Édition du jeudi 22 février 2001
Jacques Chirac : la possibilité pour l’Assemblée territoriale de Corse d'adaptation de la loi ou du règlement présente un “ fort risque d'inconstitutionnalité ”
Jacques Chirac s'est de nouveau inquiété, lors du Conseil des ministres, du "fort risque d'inconstitutionnalité" du projet de loi sur la Corse et a estimé qu'il n'était pas "de bonne pratique" de soumettre le texte au Parlement "sans avoir résolu cette difficulté de principe".
Le président, qui a réaffirmé son soutien à un processus de réformes en Corse, a mis également en garde le gouvernement contre un possible "effet de contagion" qui remettrait en cause l'équilibre entre l'État et les régions et porterait atteinte à l'unité de la République.
"Je constate que nous est aujourd'hui soumis un projet dont certaines dispositions présentent un fort risque d'inconstitutionnalité. Il en est ainsi de la possibilité d'adaptation de la loi ou du règlement par l'Assemblée territoriale, du caractère quasiment obligatoire de l'enseignement de la langue corse, du maintien durable d'inégalités en matière fiscale", a déclaré le chef de l'État.
« Si veiller au respect de la Constitution est l'une de mes prérogatives, toutes les institutions de la République doivent concourir à ce devoir de vigilance", a-t-il souligné.
"Tout d'abord, il est nécessaire - je l'ai déjà dit ici - de réaliser des réformes en Corse. Il faut aller au-delà du statut actuel pour mieux tenir compte des spécificités de cette région et des handicaps de l'insularité", a-t-il dit.
Le chef de l'État a précisé qu'il approuvait, à ce titre, "les mesures retenues pour l'incitation à l'investissement, le financement de l'économie et la mise en œuvre d'un programme d'investissements publics". Il appuie également les transferts de compétence prévus par le texte né des accords de Matignon mais souhaite que ce processus participe d'une réforme nationale de la démocratie locale, en vue d'instaurer "une nouvelle architecture des pouvoirs et des responsabilités" moins centralisatrice.

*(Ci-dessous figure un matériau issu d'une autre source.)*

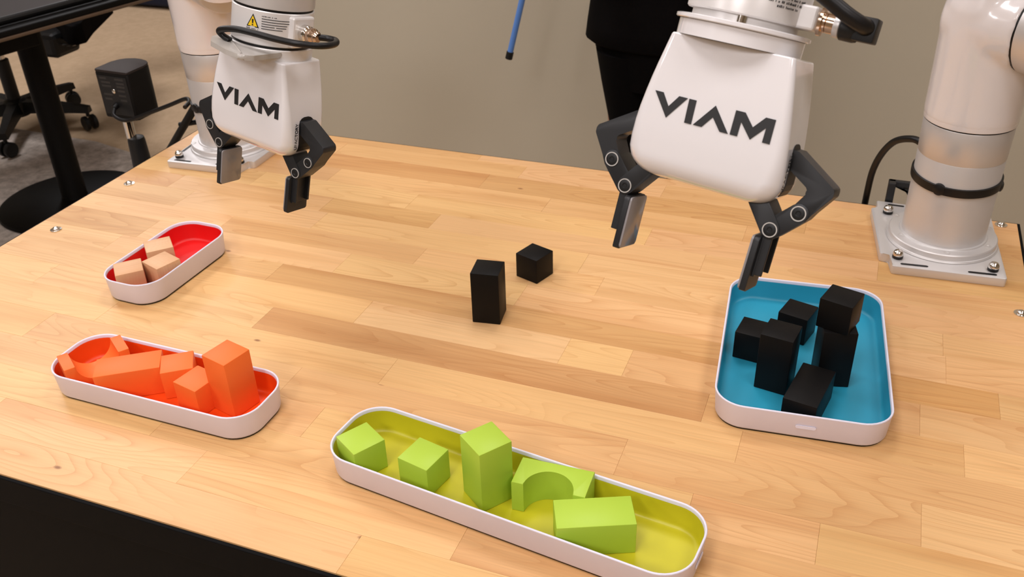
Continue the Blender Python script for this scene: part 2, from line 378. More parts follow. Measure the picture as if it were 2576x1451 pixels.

"Je veux souligner que le renforcement de la démocratie locale ne peut se limiter à la région Corse. Il doit s'inscrire dans un mouvement général que j'estime pour ma part indispensable", a-t-il déclaré.
"Notre État est encore beaucoup trop centralisateur et, sans porter atteinte aux principes fondateurs de l'indivisibilité de la Nation et de l'égalité de tous devant la loi, il est possible de mettre en place en France une nouvelle architecture des pouvoirs et des responsabilités", a-t-il poursuivi.
Le chef de l'État s'est enfin interrogé sur "la finalité et les conséquences politiques" du projet de loi, qui porte en germes, selon lui, deux scénarios : l'indépendance de la Corse ou un fédéralisme de fait.
"Ou, seule parmi toutes les régions, la Corse se voit déléguer un pouvoir d'adaptation législatif et réglementaire, seule parmi les langues régionales, la langue corse est enseignée de manière obligatoire, et progressivement l'île se détachera de la France, comme le souhaitent d'ailleurs les partisans de l'indépendance qui ont apporté leur soutien au projet de loi. Ou ces dispositions sont revendiquées par d'autres régions, et la France, au lieu d'avoir trouvé un meilleur équilibre entre État et régions, cessera d'être un pays unitaire où chacun est égal devant la loi votée par le Parlement", a-t-il expliqué.
Cette dernière hypothèse, a-t-il dit, constituerait "une remise en cause profonde de notre pacte républicain à un moment de notre histoire où nous devons rester rassemblés et unis pour être plus présents, plus forts, plus influents dans l'Europe en construction".
"En tout état de cause, une telle évolution, qui ne me paraît pas conforme à l'intérêt national, ne pourrait intervenir qu'après un vaste débat et un véritable choix par le peuple souverain", a-t-il souligné.
Il a souhaité en conclusion que le parlement "prenne toute la mesure" de ces enjeux. L'examen du projet de loi est prévu au printemps.